Why is material from the VHS era so ripe for comedy? Why do you think it appeals to people so widely, especially on the internet?

Grimy Ghost!: VHS tapes were so cheap to make, resulting in a massive amount of hilariously terrible products. Bad ideas were greenlit often because standards weren’t as high as they would be at major movie studios. The look of VHS definitely harkens back to a lot of our childhoods but because these tapes are mostly fairly obscure, the experience of watching them feels strangely familiar while still being new and exciting.

Everything Is Terrible!: Every era is ripe for comedy because humans are ridiculous monsters.

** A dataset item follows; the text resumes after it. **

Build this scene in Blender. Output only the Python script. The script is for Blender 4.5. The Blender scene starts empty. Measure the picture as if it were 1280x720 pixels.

It Came From the VCR: The best part of Instagram and Vine was that you can take a few seconds, post a small slice of it out of context and it takes on a whole new weird life. You can take any religious propaganda, which usually involves puppets, and chop it down to a single soundbite and make it look like a crazy person produced it.

What’s your favorite piece of your own work?

Grimy Ghost!: Our favorite video has to be the one that started it all. Kathie Lee’s Rockin Tots Café [“A Christmas Giff has everything you could ever hope for in a bad video: baffling celebrity career choices, Frank Gifford as the voice of a football bear monster, Kathie Lee Gifford rapping, a shoehorned religious lecture out of nowhere, a jukebox that talks like Elvis – it’s perfect.

Everything is Terrible!: Gotta be this one.

It Came From the VCR: My favorite clip ever, is this clip of a kid learning about operating heavy construction equipment. Even when played in context it looks very suspect.

Vic Berger: It’s hard to choose a favorite. Really would depend on my mood, I suppose. I have been doing lots of political edits and I love doing them, but with Trump in the race, it’s become so horribly negative and I really can’t wait for the election to be over. That’s why I’ve really been loving working with Steve Harvey.

And as far as my political edits, I am proud of my latest edit of Trump on Fallon. It’s more pointed than most things I’ve done, yet it still has it’s goofy moments in it.

This interview has been edited for brevity and clarity.